The aim of the recommendation is, in its own words, to "ease the adoption and transition to IPv6 by end-users in developing countries and to reduce the risks of a digital divide in terms of IPv6 adoption."

And to that end, the document paints a picture of advanced Western economies that are slowly moving to 128-bit IPv6 addresses from the traditional and overcrowded 32-bit network address space of IPv4 – while emerging economies remain almost entirely reliant on IPv4 addresses that are in increasingly short supply.

It therefore aims to provide a "reference model" for such countries to help them get to IPv6 faster and more efficiently, with a specific focus on the "internet of things" (IoT) which will require huge numbers of fresh IP addresses to properly function.

So, um, no

The problem that the internet engineers immediately identified, however, is the document's main proposed solution: that IPv4 addresses be mapped to IPv6 addresses, one-to-one.

The document argues: "To enable mapping between and consistency between IPv4 and IPv6 subnet addressing plans, a dual strategy is proposed, with part of the IPv6 subnet addressing plan designed to map corresponding IPv4 addresses, with the possibility to extend the IPv6 subnet addressing plan and benefit from its scalability where this constraint is not required."

That may seem like a logical approach – basically moving everything step-by-step from IPv4 to IPv6 and then expanding once done – but internet backbone engineers who actually build out real-world networks are horrified. One guru broke down his concerns into five bullet points:

  1. The model is inapplicable to real-world networks.
  2. The model will dramatically hinder any further evolution of all IP based networking.
  3. The model carries all legacy problems from IPv4 into the IPv6 era.
  4. The model precludes the application of several of the most basic security measures considered best practice by todays standards.
  5. The model shortens the expected usable life time of IPv6 by at least 25 per cent, or 42-plus years at the current internet growth.

Basically what the ITU is proposing would not only pull over many of the problems associated with IPv4, but would also chew up valuable space making sure that the 1:1 mapping worked. In effect, it would downgrade IPv6 into IPv4+, with the plus simply being more addresses.

Living in the past

"This document seems to have been written with a world view from 2012-2014," complained another engineer who noted that references to transition technologies like 6to4 and Teredo was already out of date.

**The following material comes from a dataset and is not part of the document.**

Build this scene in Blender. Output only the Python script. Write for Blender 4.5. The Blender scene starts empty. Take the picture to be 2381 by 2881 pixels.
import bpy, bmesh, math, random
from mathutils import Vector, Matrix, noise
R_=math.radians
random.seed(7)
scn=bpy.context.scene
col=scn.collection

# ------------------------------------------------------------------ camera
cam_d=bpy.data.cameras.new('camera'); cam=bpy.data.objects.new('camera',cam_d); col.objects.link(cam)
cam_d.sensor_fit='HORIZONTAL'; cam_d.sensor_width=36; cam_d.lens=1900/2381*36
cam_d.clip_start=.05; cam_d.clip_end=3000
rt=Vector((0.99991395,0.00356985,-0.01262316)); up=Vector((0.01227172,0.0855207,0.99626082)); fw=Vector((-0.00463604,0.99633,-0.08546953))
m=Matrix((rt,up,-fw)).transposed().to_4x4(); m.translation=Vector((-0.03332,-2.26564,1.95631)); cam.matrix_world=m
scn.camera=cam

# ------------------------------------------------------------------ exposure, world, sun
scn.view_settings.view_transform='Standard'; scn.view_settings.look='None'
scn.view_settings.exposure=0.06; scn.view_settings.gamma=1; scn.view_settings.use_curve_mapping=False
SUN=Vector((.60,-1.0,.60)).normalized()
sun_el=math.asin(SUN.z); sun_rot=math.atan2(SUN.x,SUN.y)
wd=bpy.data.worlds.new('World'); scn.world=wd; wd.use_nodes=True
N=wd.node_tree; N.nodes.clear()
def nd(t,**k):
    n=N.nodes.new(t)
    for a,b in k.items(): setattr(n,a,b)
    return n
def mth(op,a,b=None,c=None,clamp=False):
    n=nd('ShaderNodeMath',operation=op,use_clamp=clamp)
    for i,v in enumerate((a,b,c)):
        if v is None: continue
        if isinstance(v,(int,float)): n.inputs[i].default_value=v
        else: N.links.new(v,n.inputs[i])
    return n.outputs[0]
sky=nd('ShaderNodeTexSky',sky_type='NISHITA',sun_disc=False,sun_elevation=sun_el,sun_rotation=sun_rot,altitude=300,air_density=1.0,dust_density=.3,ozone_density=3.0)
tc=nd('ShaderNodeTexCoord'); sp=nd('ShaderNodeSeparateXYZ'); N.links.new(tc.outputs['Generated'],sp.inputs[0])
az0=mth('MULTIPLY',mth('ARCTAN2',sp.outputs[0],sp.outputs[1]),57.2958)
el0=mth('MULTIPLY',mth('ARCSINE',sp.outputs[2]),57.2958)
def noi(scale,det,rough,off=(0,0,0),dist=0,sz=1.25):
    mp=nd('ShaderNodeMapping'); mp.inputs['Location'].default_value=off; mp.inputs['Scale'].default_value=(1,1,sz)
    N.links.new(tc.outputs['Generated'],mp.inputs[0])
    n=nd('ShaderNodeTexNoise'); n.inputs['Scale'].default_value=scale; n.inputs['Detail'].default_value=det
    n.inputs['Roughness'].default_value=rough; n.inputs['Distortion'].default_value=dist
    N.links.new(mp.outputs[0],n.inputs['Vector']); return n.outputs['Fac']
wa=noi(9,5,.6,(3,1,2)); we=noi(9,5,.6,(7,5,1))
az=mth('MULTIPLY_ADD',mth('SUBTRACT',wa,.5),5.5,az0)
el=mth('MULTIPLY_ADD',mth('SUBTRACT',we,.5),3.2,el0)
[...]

Another chimed in: "IPv4 suffers from potentially crippling shortages and address allocation optimization requirements for IPv4 bear no relation to sensible and relevant optimization strategies for IPv6. It is extraordinary to see the two conflated in a document like this."

And another: "This plan seems too far removed from operational reality to be really usable. It looks like an academic exercise without operational experience."

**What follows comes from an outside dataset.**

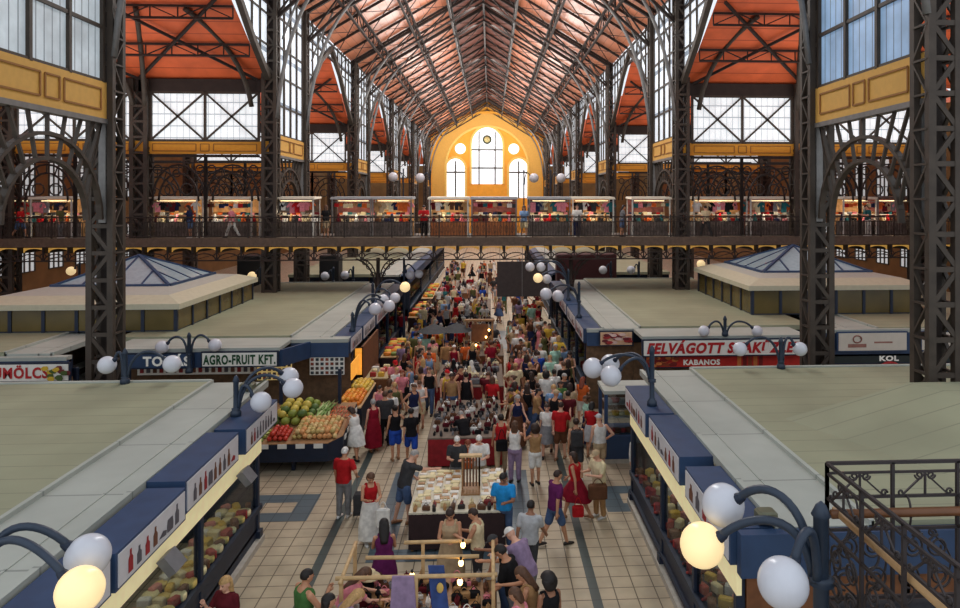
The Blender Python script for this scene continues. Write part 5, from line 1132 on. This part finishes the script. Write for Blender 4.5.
N(329, 594, 'f', 'stand', -60, ('tank', 'black'), (S_2, 'denim'), ('long', 'black'), 1, 1.66, 'cut by the bottom edge')
N(364, 568, 'f', 'lean', -70, ('tee', 'pink'), ('skirt', 'beige'), ('long', 'brown'), 0, 1.82, 'leaning over the wooden stall')
N(357, 590, 'f', 'lean', -60, ('tank', 'mauve'), (S_2, 'denim'), ('long', 'blond'), 0, 1.76, 'left end of wooden stall')
N(450, 509, 'f', 'hold', 175, ('longdress', 'beige'), NONE, ('bun', 'dark brown'), 1, 1.70, 'behind the wooden stall')
N(473, 508, 'm', 'hold', 75, ('tank', 'cream'), (T_, 'charcoal'), ('crop', 'dark brown'), 1, 1.74, 'behind the wooden stall')
N(503, 473, 'm', 'hold', 165, ('tee', 'sky blue'), (T_, 'denim'), ('crop', 'black'), 2, 1.76, 'right of the white goods table')
N(531, 500, 'm', 'walk', -20, ('tee', 'pale grey'), (T_, 'charcoal'), ('crop', 'black'), 2, 1.72, 'back turned in the right aisle')
N(558, 470, 'm', 'stride', -65, ('tee', 'purple'), (S_2, 'denim'), ('crop', 'dark brown'), 1, 1.76, 'in the right aisle')
N(511, 528, 'm', 'lean', 45, ('tee', 'mauve'), (T_, 'grey'), ('cap', 'white'), 0, 1.86, 'bending to the wooden stall')
N(493, 535, 'f', 'reach', 60, ('tank', 'white'), (T_, 'denim'), ('cap', 'charcoal'), 2, 1.72, 'at the right of the wooden stall')
N(501, 545, 'm', 'reach', 70, ('tee', 'black'), (T_, 'grey'), ('short', 'black'), 1, 1.78, 'bearded, at the wooden stall')
N(521, 567, 'f', 'reach', 75, ('tank', 'tan'), ('skirt', 'brown'), ('long', 'brown'), 1, 1.74, 'reaching over the wooden stall')
N(515, 588, 'f', 'hold', 70, ('tank', 'pink'), ('skirt', 'white'), ('bob', 'brown'), 1, 1.62, 'at the bottom edge')
N(548, 573, 'f', 'stand', 30, ('tank', 'black'), ('skirt', 'grey'), ('curly', 'black'), 2, 1.72, 'head cut by the bottom edge')
N(351, 407, 'f', 'reach', 50, ('shortdress', 'white'), NONE, ('bob', 'dark brown'), 1, 1.62, 'leaning over the fruit stall')
N(373, 399, 'f', 'stand', 30, ('longdress', 'crimson'), NONE, ('short', 'grey'), 0, 1.64, 'right of the fruit stall')
N(385, 391, 'm', 'stand', 10, ('tee', 'charcoal'), (T_, 'black'), ('short', 'brown'), 1, 1.74, 'beside the woman in crimson')
N(395, 405, 'f', 'hip', 20, ('tank', 'black'), (S_2, 'blue'), ('bun', 'black'), 1, 1.66, 'left aisle pair, left one')
N(411, 408, 'f', 'walk', 10, ('tee', 'black'), (S_2, 'blue'), ('short', 'black'), 1, 1.68, 'left aisle pair, right one')
N(390, 379, 'f', 'stand', -30, ('tank', 'beige'), (T_, 'cream'), ('bob', 'brown'), 1, 1.66, 'in the left aisle')
N(402, 370, 'f', 'strap', 170, ('tee', 'pink'), (S_2, 'charcoal'), ('long', 'red'), 0, 1.68, 'in the left aisle')
N(416, 375, 'f', 'stand', 20, ('tee', 'white'), (T_, 'black'), ('bun', 'black'), 0, 1.66, 'in the left aisle')
N(429, 367, 'm', 'walk', 180, ('tank', 'black'), (T_, 'denim'), ('crop', 'brown'), 0, 1.78, 'walking to the viewer')
N(414, 450, 'm', 'reach', -60, ('tee', 'charcoal'), (S_2, 'denim'), ('crop', 'grey'), 0, 1.80, 'bending to the goods table')
N(457, 436, 'm', 'hold', 180, ('tee', 'charcoal'), (T_, 'grey'), ('crop', 'white'), 0, 1.70, 'behind the goods table')
N(479, 435, 'm', 'hold', 180, ('tee', 'white'), (T_, 'beige'), ('crop', 'white'), 0, 1.70, 'behind the goods table')
N(468, 440, 'f', 'hold', 190, ('tee', 'orange'), (T_, 'brown'), ('bob', 'red'), 0, 1.56, 'between the white-haired vendors')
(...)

Others pointed to a broad range of errors in the document from how address allocation actually works to mistakes made in protocol names and references.

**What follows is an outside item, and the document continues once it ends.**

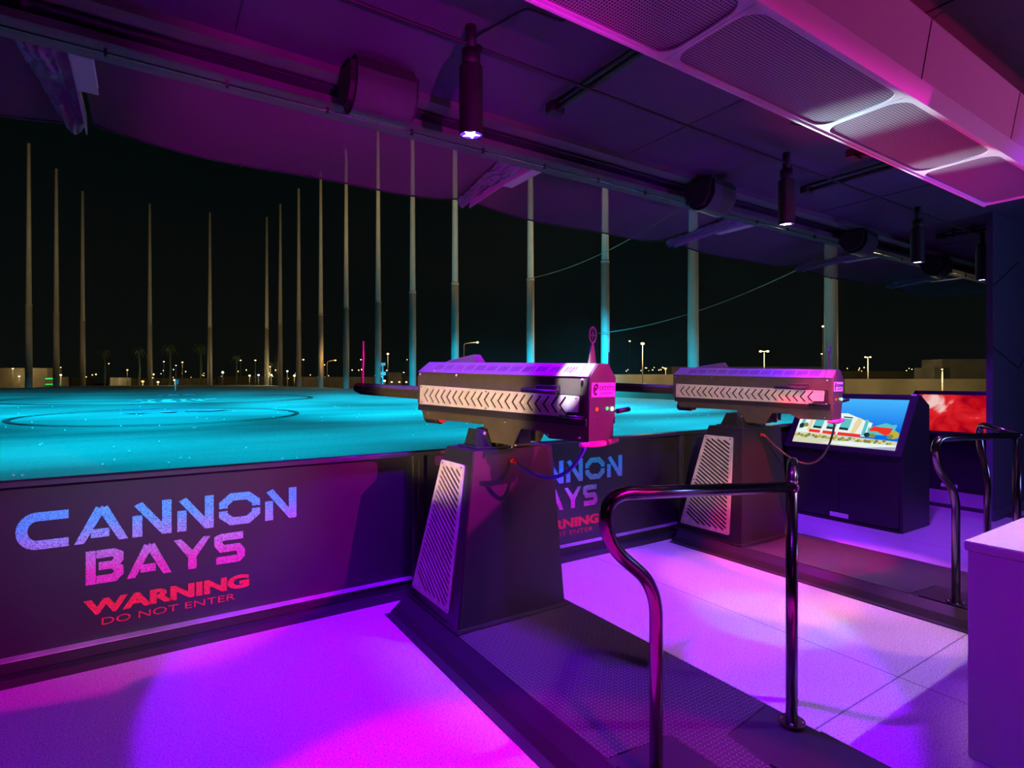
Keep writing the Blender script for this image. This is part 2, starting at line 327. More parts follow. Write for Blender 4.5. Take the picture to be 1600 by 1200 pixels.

"There are a number of explicit misunderstandings in the document, and they are not small misunderstandings. They will (not might) create operational issues if implemented as explained," warned another.

On top of which, the approach goes directly against fundamental principles decided on by the Internet Engineering Task Force (IETF) and the Internet Architecture Board (IAB) several years ago – a key one of which is even quoted in the document – that future network standards "assume the use of IPv6, and be written so they do not require IPv4."

In effect, the ITU is arguing that because the roads are bad in some countries, every car – from old bangers to modern sports motors – should have their engines pulled out, wheels taken off, and replaced with tractor engines and tires. That way, they will all be able to drive on the road. The engineers, on the other hand, want to lay down new tarmac.